Task to carry out |
Select the lines of the records containing the word "Python" and list them.

━━━━━━━━━━━━━━━━

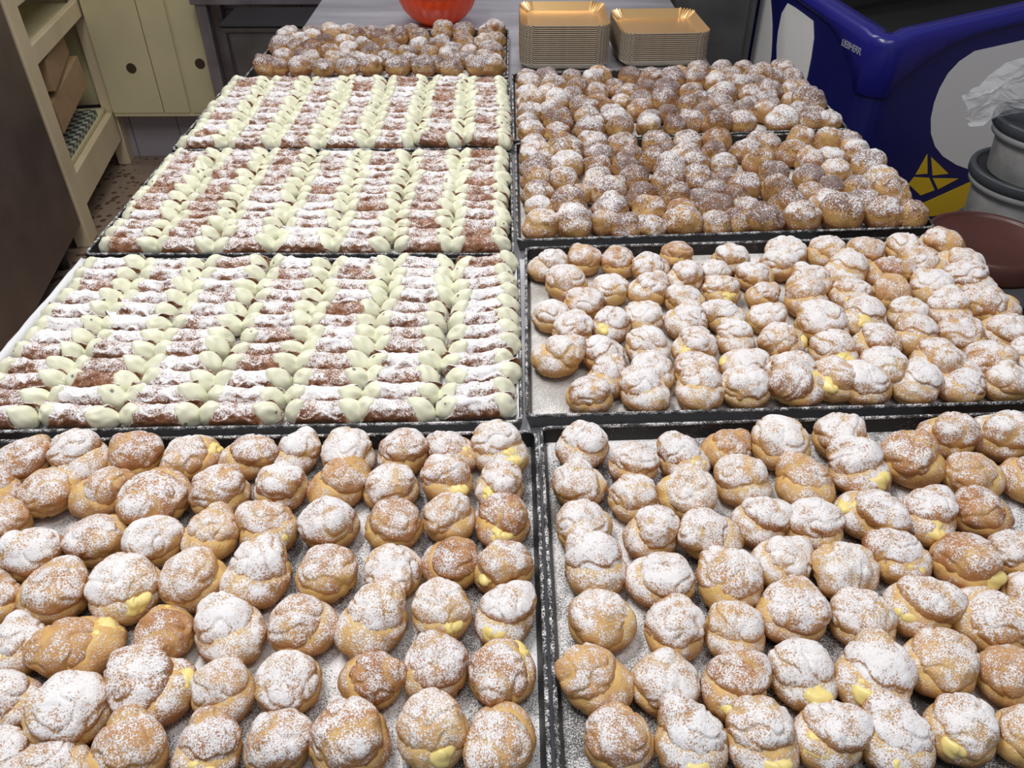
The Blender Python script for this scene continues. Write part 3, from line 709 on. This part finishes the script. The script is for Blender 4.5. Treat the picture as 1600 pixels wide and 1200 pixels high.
sticker('white_sticker', R1, M['decal_white'], False)
L1 = [(.440,.714),(.455,.75),(.463,.786),(.462,.837),(.442,.867),(.40,.866),(.350,.862),(.300,.857),(.280,.819),(.273,.772),(.271,.723),(.275,.66),(.3,.6),(.34,.57),(.38,.575),(.41,.61),(.43,.66)]
sticker('white_sticker', L1, M['decal_white'], True)
L2 = [(.590,.865),(.540,.86),(.515,.82),(.501,.794),(.485,.75),(.475,.713),(.47,.66),(.48,.61),(.51,.57),(.55,.55),(.59,.55)]
sticker('white_sticker', L2, M['decal_white'], True)
CONE = [[(.206,.541),(.221,.595),(.241,.54)], [(.235,.587),(.307,.533),(.259,.533)], [(.204,.534),(.251,.527),(.281,.489),(.242,.478),(.194,.515)], [(.262,.525),(.343,.515),(.291,.49)], [(.25,.45),(.389,.502),(.409,.438),(.403,.41),(.25,.41)]]
m = MB()
for P in CONE:
    ar = sum(P[i-1][0]*P[i][1] - P[i][0]*P[i-1][1] for i in range(len(P)))
    m.prism(P if ar > 0 else P[::-1], -FB*.0002, FD, U, .0012)
m.build('yellow_waffle_sticker', M['decal_yellow'], fr)
fc = bpy.data.curves.new('lettering', 'FONT'); fc.body = 'LIEBHERR'; fc.size = .022; fc.extrude = .0006; fc.align_x = 'CENTER'; fc.space_character = .9
t0 = bpy.data.objects.new('lettering_curve', fc); C.objects.link(t0); bpy.context.view_layer.update()
me = bpy.data.meshes.new_from_object(t0.evaluated_get(bpy.context.evaluated_depsgraph_get())); bpy.data.objects.remove(t0)
me.materials.clear(); t = link('lettering', me, M['grey_letter'], fr)
X = -FB; Y = U; Z = X.cross(Y); lp = FB*.098 - FD*.0108 + U*.842
t.matrix_local = Matrix(((X.x, Y.x, Z.x, lp.x), (X.y, Y.y, Z.y, lp.y), (X.z, Y.z, Z.z, lp.z), (0, 0, 0, 1)))

# ---------------------------------------------------------------- stand, tubs, bag and bucket beside the freezer
e = empty('low_stand', (1.0, 1.45, 0)); tag(e, 'low black stand under the plastic tubs and brown-lidded bucket', 'stand')
m = MB(); m.box((-.28, -.32, .445), (.42, .30, .47)); m.build('top', M['black_plastic'], e, bevel=.003)
for sx in (-.26, .38):
    for sy in (-.30, .26): m = MB(); m.box((sx, sy, 0), (sx+.03, sy+.03, .445)); m.build('leg', M['black_plastic'], e)
e = empty('lidded_bucket', (.862, 1.30, .4705)); tag(e, 'grey plastic bucket with a wide brown lid beside the sugared puffs', 'bucket')
m = MB(); m.lathe([(.082, 0), (.086, .004), (.097, .25)], 48); m.build('bucket_body', M['bucket'], e)
m = MB(); m.lathe([(.099, .232), (.107, .232), (.109, .240), (.109, .262), (.106, .272), (.101, .274), (.098, .270), (.096, .266), (.0, .266)], 64); m.build('bucket_lid', M['lid_brown'], e)
zb = .4705
TUBL = ['undermost milky plastic tub of the stack by the blue freezer', 'milky plastic tub with dark grey lid, middle of the stack by freezer', 'milky plastic tub with dark grey lid, topmost of the stack by freezer']
for i, (r, h) in enumerate(((.112, .125), (.118, .148), (.108, .118))):
    e = empty('plastic_tub', (1.112, 1.615 - .0*i, zb)); tag(e, TUBL[i], 'tub', 'milky plastic tubs stacked by the freezer')
    m = MB(); m.lathe([(r*.86, 0), (r*.89, .004), (r*.97, h-.02)], 48); m.build('tub_body', M['tub'], e)
    m = MB(); m.lathe([(r*.985, h-.022), (r*1.07, h-.022), (r*1.10, h-.018), (r*1.10, h-.003), (r*1.085, h), (r*1.01, h), (r*.99, h-.003), (r*.97, h-.012), (0, h-.012)], 56); m.build('tub_lid', M['lid_grey'], e)
    m = MB(); m.lathe([(r*.985, h-.040), (r*1.05, h-.036), (r*1.06, h-.024), (r*.985, h-.023)], 56, caps=False); m.build('tub_lip', M['bucket'], e)
    zb += h - .011
# crumpled clear bag lying over the top tub and hanging down
zt = zb
bm_ = MB(); NXb, NYb = 46, 20; vs = []
for i in range(NXb+1):
    for j in range(NYb+1):
        a = i/NXb; b = j/NYb - .5
        cx = 1.30 - .37*a; cy = 1.655 + .03*a; cz = zt + .165 - .10*a - .04*a*a
        wd = .04 + .10*math.sin(math.pi*min(1, .15 + a*.95))
        p = Vector((a*7, b*9, 2.2)); nx = noise.noise(p)*.022 + noise.noise(p*2.7)*.010; ny = noise.noise(p + Vector((7, 3, 1)))*.030 + noise.noise(p*2.9 + Vector((1, 9, 2)))*.012; nz = noise.noise(p + Vector((2, 8, 5)))*.018
        vs.append((cx + nx - b*wd*.5, cy + ny - .055 + b*.03, cz + nz + b*wd*1.1))
bm_.add(vs, [(i*(NYb+1)+j, (i+1)*(NYb+1)+j, (i+1)*(NYb+1)+j+1, i*(NYb+1)+j+1) for i in range(NXb) for j in range(NYb)], 0, False)
o = bm_.build('plastic_bag', M['bag']); sd = o.modifiers.new('t', 'SOLIDIFY'); sd.thickness = .0006
tag(o, 'crumpled clear plastic bag draped over the tubs before the freezer', 'bag')
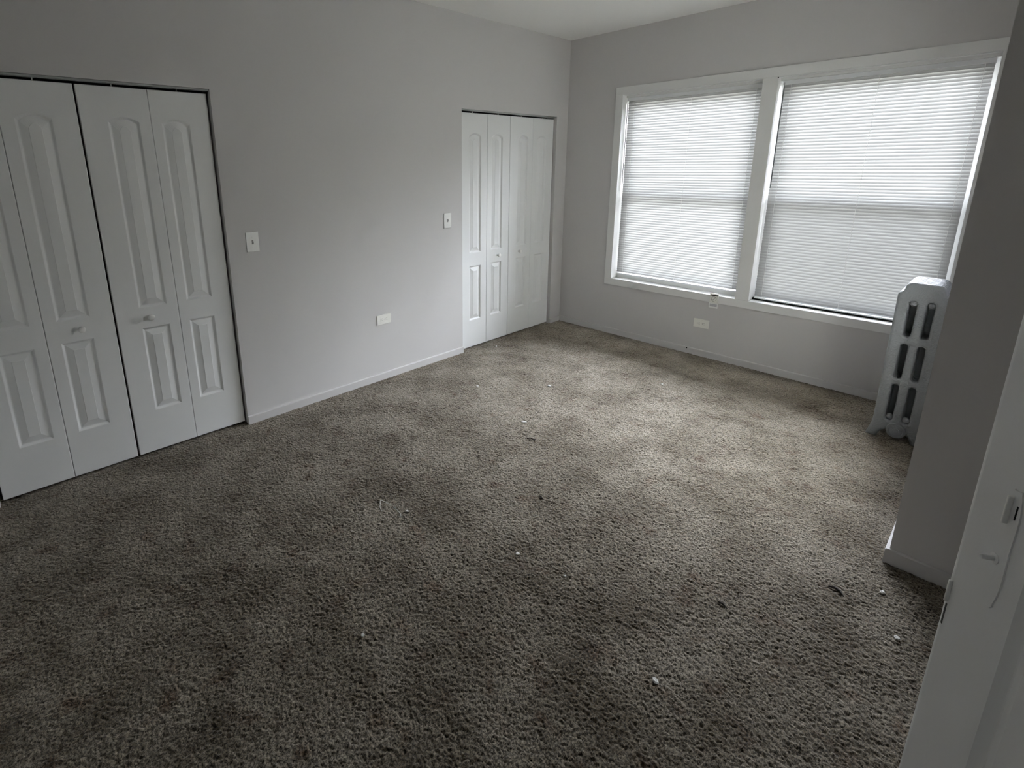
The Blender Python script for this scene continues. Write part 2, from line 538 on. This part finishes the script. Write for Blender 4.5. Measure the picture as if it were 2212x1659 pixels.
# ------------------------------------------------------------------ mini blinds
def make_blind(name, x0, x1, ztop, zbot, cords, wand_x, wand_z, label):
    yb = 0.076
    cx_ = (x0 + x1) / 2
    root = tag(empty(name, (cx_, yb, zbot)), label, 'window blind', 'mini blinds in the windows')
    X0, X1 = x0 - cx_, x1 - cx_
    q = MB()
    zt = ztop - zbot
    # open U channel head rail with a thin front lip
    q.box(X0, X1, -0.0135, -0.0125, zt - 0.026, zt, 0.0003)
    q.box(X0, X1, 0.0125, 0.0135, zt - 0.026, zt, 0.0003)
    q.box(X0, X1, -0.0125, 0.0125, zt - 0.026, zt - 0.0245, 0.0003)
    q.box(X0, X0 + 0.002, -0.0150, 0.0145, zt - 0.028, zt + 0.0005, 0.0003)
    q.box(X1 - 0.002, X1, -0.0150, 0.0145, zt - 0.028, zt + 0.0005, 0.0003)
    q.box(X0, X1, -0.0155, -0.0125, zt - 0.0035, zt + 0.0005, 0.0006)
    q.build('headrail', 'vinyl', root)
    # slats: curved strips, room-side edge low
    q = MB()
    pitch, w, tilt = 0.0213, 0.0252, math.radians(TILT)
    z = zt - 0.036
    k = 0
    rnd = random.Random(int(x0 * 1000))
    while z > 0.024:
        t = tilt + rnd.uniform(-0.02, 0.02) + math.radians(2.5) * max(0.0, (z + zbot - 1.45) / 0.7) + math.radians(5) * max(0.0, 1 - z / 0.12)
        ca, sa = math.cos(t), math.sin(t)
        rows = []
        for j in range(7):
            u = (j / 6 - 0.5) * w
            b = 0.0016 * (1 - (2 * u / w) ** 2)       # crown
            y = u * ca - b * sa
            zz = z + u * sa + b * ca
            rows.append((q.bm.verts.new((X0 + 0.002, y, zz)), q.bm.verts.new((X1 - 0.002, y, zz))))
        for a, b in zip(rows, rows[1:]):
            q.bm.faces.new((a[0], a[1], b[1], b[0]))
        z -= pitch
        k += 1
    so = q.build('slats', 'slat', root)
    so.data.polygons.foreach_set('use_smooth', [True] * len(so.data.polygons))
    q = MB(); q.box(X0 + 0.001, X1 - 0.001, -0.0125, 0.0125, 0.0, 0.011, 0.003)
    q.build('bottom_rail', 'vinyl', root)
    for c in cords:
        q = MB()
        for yy in (-0.0135, 0.0135):
            q.tube([(c - cx_, yy, 0.005), (c - cx_, yy, zt - 0.02)], 0.0008, 6)
        q.build('ladder_cord', 'cord', root)
    q = MB()
    wx = wand_x - cx_
    q.tube([(wx, -0.022, wand_z - zbot), (wx, -0.0215, zt - 0.040)], 0.0042, 6)
    q.tube([(wx, -0.0215, zt - 0.042), (wx, -0.020, zt - 0.012)], 0.0015, 6)
    q.build('tilt_wand', 'wand', root)
    return root
make_blind('window_blind', 0.588, 1.678, 2.164, 0.583, (0.655, 1.150, 1.626), 0.592, 1.39,
           'white mini blind on the left window nearer the room corner')
make_blind('window_blind', 1.794, 2.856, 2.164, 0.560, (1.848, 2.340, 2.815), 1.806, 1.415,
           'white mini blind on the right window above the radiator')

# ------------------------------------------------------------------ bifold closet doors
def panel_rings(y0, y1, z0, z1, h, N=12):
    """outline points with inset d: bottom-left, bottom-right, then the (arched) top from right to left"""
    def ring(d):
        pts = [(y0 + d, z0 + d), (y1 - d, z0 + d)]
        for k in range(N + 1):
            t = k / N
            yy = (y1 - d) + ((y0 + d) - (y1 - d)) * t
            s = 2 * t - 1
            pts.append((yy, z1 - d + h * (1 - s * s)))
        return pts
    return ring

PROFILE = [(0.0, 0.0), (0.003, 0.0022), (0.009, 0.0090), (0.012, 0.0110), (0.016, 0.0108), (0.044, 0.0022), (0.0455, 0.0008)]

def leaf_mesh(w, h, th, panels, N=12):
    """flat moulded leaf: local y across (0..w), z up, front face at x = 0 looking +x"""
    q = MB(); bm = q.bm
    def V(x, y, z): return bm.verts.new((x, y, z))
    zc = 0.0
    def quad(*c):
        bm.faces.new([V(*p) for p in c])
    y0, y1 = panels[0][0], panels[0][1]
    e = 0.0025                                        # eased edges
    quad((0, e, e), (0, y0, e), (0, y0, h - e), (0, e, h - e))
    quad((0, y1, e), (0, w - e, e), (0, w - e, h - e), (0, y1, h - e))
    for (a, b, z0, z1, hh) in panels:
        quad((0, y0, zc if zc else e), (0, y1, zc if zc else e), (0, y1, z0), (0, y0, z0))
        ring = panel_rings(a, b, z0, z1, hh, N)
        R0 = ring(0)
        cap = z1 + 0.04
        top = R0[2:]
        for p, r in zip(top, top[1:]):
            quad((0, p[0], p[1]), (0, p[0], cap), (0, r[0], cap), (0, r[0], r[1]))
        prev = None
        for d, dep in PROFILE:
            cur = [V(-dep, p[0], p[1]) for p in ring(d)]
            if prev:
                for k in range(len(cur)):
                    k2 = (k + 1) % len(cur)
                    bm.faces.new((prev[k], prev[k2], cur[k2], cur[k]))
            prev = cur
        bm.faces.new(prev)
        zc = cap
    quad((0, y0, zc), (0, y1, zc), (0, y1, h - e), (0, y0, h - e))
    # eased border, sides and back
    F = [(0, e, e), (0, w - e, e), (0, w - e, h - e), (0, e, h - e)]
    S = [(-e, 0, 0), (-e, w, 0), (-e, w, h), (-e, 0, h)]
    B = [(-th, 0, 0), (-th, w, 0), (-th, w, h), (-th, 0, h)]
    for k in range(4):
        k2 = (k + 1) % 4
        quad(F[k], F[k2], S[k2], S[k]); quad(S[k], S[k2], B[k2], B[k])
    quad(*B)
    bmesh.ops.remove_doubles(bm, verts=bm.verts[:], dist=0.00005)
    return q

def bifold(idx, label, leaves, knob_y, zb, zt):
    root = tag(empty('door_%d' % idx, (-0.03, leaves[0][0], zb)), label, 'closet door', 'bifold closet doors', 'structure')
    for (y0, y1, off) in leaves:
        w = y1 - y0
        c = w / 2 + off
        p = [(c - 0.0695, c + 0.0695, 0.262 - zb, 0.752 - zb, 0.0), (c - 0.0695, c + 0.0695, 0.868 - zb, 1.839 - zb, 0.023)]
        o = leaf_mesh(w, zt - zb, 0.028, p).build('door_leaf', 'door', root)
        o.location = (0, y0 - leaves[0][0], 0)
    q = MB()
    q.lathe((0, 0, 0), (1, 0, 0), [(0.0115, -0.001), (0.0105, 0.002), (0.0075, 0.004), (0.0070, 0.011), (0.0095, 0.015), (0.0150, 0.018),
                                   (0.0168, 0.023), (0.0155, 0.028), (0.0105, 0.0315), (0.004, 0.0325), (0, 0.0326)], 24)
    k = q.build('door_knob', 'white_plastic', root, smooth=True)
    k.location = (0, knob_y - leaves[0][0], 0.812 - zb)
    q = MB()
    yy = knob_y - leaves[0][0]
    for (a, b, o_) in leaves[:1] + leaves[-1:]:
        q.tube([(-0.015, (a + b) / 2 - leaves[0][0], zt - zb - 0.004), (-0.015, (a + b) / 2 - leaves[0][0], zt - zb + 0.022)], 0.0035, 8)
    q.build('pivot_pin', 'steel', root)
    return root
bifold(1, 'bifold pair at the picture edge, left half of the near closet', [(-4.527, -4.2335, 0.026), (-4.2315, -3.9365, -0.024)], -4.083, 0.016, 2.004)
bifold(2, 'bifold pair beside the first light switch, right half of the near closet', [(-3.9265, -3.6205, 0.029), (-3.6190, -3.3270, -0.028)], -3.764, 0.016, 2.004)
bifold(3, 'bifold pair of the far closet, half touching the grey wall', [(-1.4080, -1.0860, 0.018), (-1.0840, -0.7965, -0.020)], -0.940, 0.012, 2.018)
bifold(4, 'bifold pair of the far closet, half next to the room corner', [(-0.7935, -0.4810, 0.020), (-0.4795, -0.1790, -0.020)], -0.648, 0.012, 2.018)

def track(idx, y0, y1, z0, z1, label):
    q = MB()
    q.box(-0.0500, -0.0480, y0, y1, z0, z1); q.box(-0.0140, -0.0120, y0, y1, z0, z1)
    q.box(-0.0500, -0.0120, y0, y1, z1 - 0.002, z1)
    q.box(-0.0480, -0.0380, y0, y1, z0, z0 + 0.002); q.box(-0.0240, -0.0140, y0, y1, z0, z0 + 0.002)
    tag(q.build('trim_%d' % idx, 'track'), label, 'door track', kind='structure')
track(2, AY0 + 0.002, AY1 - 0.002, 2.0175, AZ, 'grey steel track over the near closet doors')
track(3, BY0 + 0.002, BY1 - 0.002, 2.0315, BZ, 'grey steel track over the far closet doors')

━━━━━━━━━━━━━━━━

Exercise response |
The Blender Python script for this scene continues. Write part 3, from line 709 on. This part finishes the script. The script is for Blender 4.5. Treat the picture as 1600 pixels wide and 1200 pixels high.
The Blender Python script for this scene continues. Write part 2, from line 538 on. This part finishes the script. Write for Blender 4.5. Measure the picture as if it were 2212x1659 pixels.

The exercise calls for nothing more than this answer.